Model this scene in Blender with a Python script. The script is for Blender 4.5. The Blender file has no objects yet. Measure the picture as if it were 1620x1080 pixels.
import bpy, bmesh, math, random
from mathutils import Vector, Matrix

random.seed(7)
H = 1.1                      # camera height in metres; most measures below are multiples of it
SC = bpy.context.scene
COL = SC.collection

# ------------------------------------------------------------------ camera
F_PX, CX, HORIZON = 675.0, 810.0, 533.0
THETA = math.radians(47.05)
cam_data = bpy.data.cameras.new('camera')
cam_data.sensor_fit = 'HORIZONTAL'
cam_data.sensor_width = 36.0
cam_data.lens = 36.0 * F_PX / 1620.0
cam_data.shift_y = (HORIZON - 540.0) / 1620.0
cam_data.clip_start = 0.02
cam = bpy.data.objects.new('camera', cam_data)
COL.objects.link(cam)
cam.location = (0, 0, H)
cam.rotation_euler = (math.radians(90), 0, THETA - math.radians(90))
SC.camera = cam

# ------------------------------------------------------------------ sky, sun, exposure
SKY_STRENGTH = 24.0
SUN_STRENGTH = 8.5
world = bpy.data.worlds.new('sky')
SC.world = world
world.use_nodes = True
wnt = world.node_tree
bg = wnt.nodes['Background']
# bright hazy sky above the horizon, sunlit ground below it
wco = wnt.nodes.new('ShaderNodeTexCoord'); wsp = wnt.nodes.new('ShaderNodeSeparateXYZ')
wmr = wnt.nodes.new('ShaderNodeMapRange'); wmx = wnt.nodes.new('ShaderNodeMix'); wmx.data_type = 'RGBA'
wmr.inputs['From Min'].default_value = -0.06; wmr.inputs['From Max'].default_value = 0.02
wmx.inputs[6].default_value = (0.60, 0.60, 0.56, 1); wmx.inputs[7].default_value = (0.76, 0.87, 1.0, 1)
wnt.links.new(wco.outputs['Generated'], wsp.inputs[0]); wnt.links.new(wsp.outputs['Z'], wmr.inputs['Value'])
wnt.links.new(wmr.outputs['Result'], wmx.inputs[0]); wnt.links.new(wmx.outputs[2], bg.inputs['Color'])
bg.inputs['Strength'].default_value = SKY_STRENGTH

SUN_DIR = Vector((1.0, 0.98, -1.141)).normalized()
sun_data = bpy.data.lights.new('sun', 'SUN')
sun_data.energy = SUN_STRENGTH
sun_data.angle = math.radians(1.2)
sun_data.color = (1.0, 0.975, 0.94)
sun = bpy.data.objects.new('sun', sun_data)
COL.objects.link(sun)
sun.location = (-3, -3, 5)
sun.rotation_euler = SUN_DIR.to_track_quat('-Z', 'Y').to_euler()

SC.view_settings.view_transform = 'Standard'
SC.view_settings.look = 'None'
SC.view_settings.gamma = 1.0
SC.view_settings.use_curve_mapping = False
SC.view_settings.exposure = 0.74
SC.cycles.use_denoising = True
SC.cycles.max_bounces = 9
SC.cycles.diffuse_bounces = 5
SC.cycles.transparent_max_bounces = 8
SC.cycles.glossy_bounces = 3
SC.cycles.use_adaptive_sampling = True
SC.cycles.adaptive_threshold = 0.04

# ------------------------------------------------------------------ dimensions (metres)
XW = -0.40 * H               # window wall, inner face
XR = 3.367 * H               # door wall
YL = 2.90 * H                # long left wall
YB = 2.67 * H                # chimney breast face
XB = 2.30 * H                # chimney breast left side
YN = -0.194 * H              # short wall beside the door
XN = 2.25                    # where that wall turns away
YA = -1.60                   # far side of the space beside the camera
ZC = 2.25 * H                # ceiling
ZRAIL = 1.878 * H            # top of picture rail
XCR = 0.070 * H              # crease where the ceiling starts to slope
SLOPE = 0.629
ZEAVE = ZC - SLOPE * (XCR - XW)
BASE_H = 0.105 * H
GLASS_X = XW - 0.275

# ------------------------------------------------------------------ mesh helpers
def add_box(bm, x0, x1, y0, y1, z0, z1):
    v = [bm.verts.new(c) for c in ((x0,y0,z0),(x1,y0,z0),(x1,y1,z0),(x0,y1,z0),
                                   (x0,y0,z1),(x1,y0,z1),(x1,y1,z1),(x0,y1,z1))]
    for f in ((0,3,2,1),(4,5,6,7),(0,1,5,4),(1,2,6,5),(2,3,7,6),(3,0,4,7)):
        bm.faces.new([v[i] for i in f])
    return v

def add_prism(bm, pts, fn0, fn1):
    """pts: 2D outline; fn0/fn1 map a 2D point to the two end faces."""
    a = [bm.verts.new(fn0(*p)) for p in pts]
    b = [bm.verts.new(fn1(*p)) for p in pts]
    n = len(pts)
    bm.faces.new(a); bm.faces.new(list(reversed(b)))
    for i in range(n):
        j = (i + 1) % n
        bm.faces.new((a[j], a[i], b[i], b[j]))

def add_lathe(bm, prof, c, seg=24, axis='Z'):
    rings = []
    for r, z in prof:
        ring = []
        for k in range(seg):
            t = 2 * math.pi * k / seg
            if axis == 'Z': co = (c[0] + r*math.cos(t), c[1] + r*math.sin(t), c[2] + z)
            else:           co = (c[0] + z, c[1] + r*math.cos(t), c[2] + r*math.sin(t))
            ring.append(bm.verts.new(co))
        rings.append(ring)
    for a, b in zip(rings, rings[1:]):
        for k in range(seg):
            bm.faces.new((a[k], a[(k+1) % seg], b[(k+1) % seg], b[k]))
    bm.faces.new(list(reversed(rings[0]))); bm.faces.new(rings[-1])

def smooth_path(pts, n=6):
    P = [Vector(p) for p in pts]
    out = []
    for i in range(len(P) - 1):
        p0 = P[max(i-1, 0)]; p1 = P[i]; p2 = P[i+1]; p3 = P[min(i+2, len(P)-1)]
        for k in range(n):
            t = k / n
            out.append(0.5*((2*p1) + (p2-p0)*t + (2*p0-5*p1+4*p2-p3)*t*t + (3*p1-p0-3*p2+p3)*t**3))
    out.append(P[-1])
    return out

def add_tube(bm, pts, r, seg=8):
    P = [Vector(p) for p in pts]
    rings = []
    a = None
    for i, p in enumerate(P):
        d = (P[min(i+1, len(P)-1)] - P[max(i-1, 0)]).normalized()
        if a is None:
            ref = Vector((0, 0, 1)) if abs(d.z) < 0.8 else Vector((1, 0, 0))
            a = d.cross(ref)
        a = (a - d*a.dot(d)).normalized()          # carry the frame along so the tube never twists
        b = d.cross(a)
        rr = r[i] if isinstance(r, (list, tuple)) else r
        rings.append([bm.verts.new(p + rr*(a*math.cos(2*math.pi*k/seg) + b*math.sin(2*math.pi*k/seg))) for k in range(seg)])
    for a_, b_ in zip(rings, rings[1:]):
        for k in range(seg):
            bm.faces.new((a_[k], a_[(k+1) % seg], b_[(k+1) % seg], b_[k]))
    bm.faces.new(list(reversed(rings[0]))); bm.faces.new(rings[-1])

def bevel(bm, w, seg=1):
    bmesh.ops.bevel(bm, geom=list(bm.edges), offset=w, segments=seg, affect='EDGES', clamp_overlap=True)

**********

Problem requirements -
Print the whole listing exactly as it is.

Answer for the task -
Model this scene in Blender with a Python script. The script is for Blender 4.5. The Blender file has no objects yet. Measure the picture as if it were 1620x1080 pixels.
import bpy, bmesh, math, random
from mathutils import Vector, Matrix

random.seed(7)
H = 1.1                      # camera height in metres; most measures below are multiples of it
SC = bpy.context.scene
COL = SC.collection

# ------------------------------------------------------------------ camera
F_PX, CX, HORIZON = 675.0, 810.0, 533.0
THETA = math.radians(47.05)
cam_data = bpy.data.cameras.new('camera')
cam_data.sensor_fit = 'HORIZONTAL'
cam_data.sensor_width = 36.0
cam_data.lens = 36.0 * F_PX / 1620.0
cam_data.shift_y = (HORIZON - 540.0) / 1620.0
cam_data.clip_start = 0.02
cam = bpy.data.objects.new('camera', cam_data)
COL.objects.link(cam)
cam.location = (0, 0, H)
cam.rotation_euler = (math.radians(90), 0, THETA - math.radians(90))
SC.camera = cam

# ------------------------------------------------------------------ sky, sun, exposure
SKY_STRENGTH = 24.0
SUN_STRENGTH = 8.5
world = bpy.data.worlds.new('sky')
SC.world = world
world.use_nodes = True
wnt = world.node_tree
bg = wnt.nodes['Background']
# bright hazy sky above the horizon, sunlit ground below it
wco = wnt.nodes.new('ShaderNodeTexCoord'); wsp = wnt.nodes.new('ShaderNodeSeparateXYZ')
wmr = wnt.nodes.new('ShaderNodeMapRange'); wmx = wnt.nodes.new('ShaderNodeMix'); wmx.data_type = 'RGBA'
wmr.inputs['From Min'].default_value = -0.06; wmr.inputs['From Max'].default_value = 0.02
wmx.inputs[6].default_value = (0.60, 0.60, 0.56, 1); wmx.inputs[7].default_value = (0.76, 0.87, 1.0, 1)
wnt.links.new(wco.outputs['Generated'], wsp.inputs[0]); wnt.links.new(wsp.outputs['Z'], wmr.inputs['Value'])
wnt.links.new(wmr.outputs['Result'], wmx.inputs[0]); wnt.links.new(wmx.outputs[2], bg.inputs['Color'])
bg.inputs['Strength'].default_value = SKY_STRENGTH

SUN_DIR = Vector((1.0, 0.98, -1.141)).normalized()
sun_data = bpy.data.lights.new('sun', 'SUN')
sun_data.energy = SUN_STRENGTH
sun_data.angle = math.radians(1.2)
sun_data.color = (1.0, 0.975, 0.94)
sun = bpy.data.objects.new('sun', sun_data)
COL.objects.link(sun)
sun.location = (-3, -3, 5)
sun.rotation_euler = SUN_DIR.to_track_quat('-Z', 'Y').to_euler()

SC.view_settings.view_transform = 'Standard'
SC.view_settings.look = 'None'
SC.view_settings.gamma = 1.0
SC.view_settings.use_curve_mapping = False
SC.view_settings.exposure = 0.74
SC.cycles.use_denoising = True
SC.cycles.max_bounces = 9
SC.cycles.diffuse_bounces = 5
SC.cycles.transparent_max_bounces = 8
SC.cycles.glossy_bounces = 3
SC.cycles.use_adaptive_sampling = True
SC.cycles.adaptive_threshold = 0.04

# ------------------------------------------------------------------ dimensions (metres)
XW = -0.40 * H               # window wall, inner face
XR = 3.367 * H               # door wall
YL = 2.90 * H                # long left wall
YB = 2.67 * H                # chimney breast face
XB = 2.30 * H                # chimney breast left side
YN = -0.194 * H              # short wall beside the door
XN = 2.25                    # where that wall turns away
YA = -1.60                   # far side of the space beside the camera
ZC = 2.25 * H                # ceiling
ZRAIL = 1.878 * H            # top of picture rail
XCR = 0.070 * H              # crease where the ceiling starts to slope
SLOPE = 0.629
ZEAVE = ZC - SLOPE * (XCR - XW)
BASE_H = 0.105 * H
GLASS_X = XW - 0.275

# ------------------------------------------------------------------ mesh helpers
def add_box(bm, x0, x1, y0, y1, z0, z1):
    v = [bm.verts.new(c) for c in ((x0,y0,z0),(x1,y0,z0),(x1,y1,z0),(x0,y1,z0),
                                   (x0,y0,z1),(x1,y0,z1),(x1,y1,z1),(x0,y1,z1))]
    for f in ((0,3,2,1),(4,5,6,7),(0,1,5,4),(1,2,6,5),(2,3,7,6),(3,0,4,7)):
        bm.faces.new([v[i] for i in f])
    return v

def add_prism(bm, pts, fn0, fn1):
    """pts: 2D outline; fn0/fn1 map a 2D point to the two end faces."""
    a = [bm.verts.new(fn0(*p)) for p in pts]
    b = [bm.verts.new(fn1(*p)) for p in pts]
    n = len(pts)
    bm.faces.new(a); bm.faces.new(list(reversed(b)))
    for i in range(n):
        j = (i + 1) % n
        bm.faces.new((a[j], a[i], b[i], b[j]))

def add_lathe(bm, prof, c, seg=24, axis='Z'):
    rings = []
    for r, z in prof:
        ring = []
        for k in range(seg):
            t = 2 * math.pi * k / seg
            if axis == 'Z': co = (c[0] + r*math.cos(t), c[1] + r*math.sin(t), c[2] + z)
            else:           co = (c[0] + z, c[1] + r*math.cos(t), c[2] + r*math.sin(t))
            ring.append(bm.verts.new(co))
        rings.append(ring)
    for a, b in zip(rings, rings[1:]):
        for k in range(seg):
            bm.faces.new((a[k], a[(k+1) % seg], b[(k+1) % seg], b[k]))
    bm.faces.new(list(reversed(rings[0]))); bm.faces.new(rings[-1])

def smooth_path(pts, n=6):
    P = [Vector(p) for p in pts]
    out = []
    for i in range(len(P) - 1):
        p0 = P[max(i-1, 0)]; p1 = P[i]; p2 = P[i+1]; p3 = P[min(i+2, len(P)-1)]
        for k in range(n):
            t = k / n
            out.append(0.5*((2*p1) + (p2-p0)*t + (2*p0-5*p1+4*p2-p3)*t*t + (3*p1-p0-3*p2+p3)*t**3))
    out.append(P[-1])
    return out

def add_tube(bm, pts, r, seg=8):
    P = [Vector(p) for p in pts]
    rings = []
    a = None
    for i, p in enumerate(P):
        d = (P[min(i+1, len(P)-1)] - P[max(i-1, 0)]).normalized()
        if a is None:
            ref = Vector((0, 0, 1)) if abs(d.z) < 0.8 else Vector((1, 0, 0))
            a = d.cross(ref)
        a = (a - d*a.dot(d)).normalized()          # carry the frame along so the tube never twists
        b = d.cross(a)
        rr = r[i] if isinstance(r, (list, tuple)) else r
        rings.append([bm.verts.new(p + rr*(a*math.cos(2*math.pi*k/seg) + b*math.sin(2*math.pi*k/seg))) for k in range(seg)])
    for a_, b_ in zip(rings, rings[1:]):
        for k in range(seg):
            bm.faces.new((a_[k], a_[(k+1) % seg], b_[(k+1) % seg], b_[k]))
    bm.faces.new(list(reversed(rings[0]))); bm.faces.new(rings[-1])

def bevel(bm, w, seg=1):
    bmesh.ops.bevel(bm, geom=list(bm.edges), offset=w, segments=seg, affect='EDGES', clamp_overlap=True)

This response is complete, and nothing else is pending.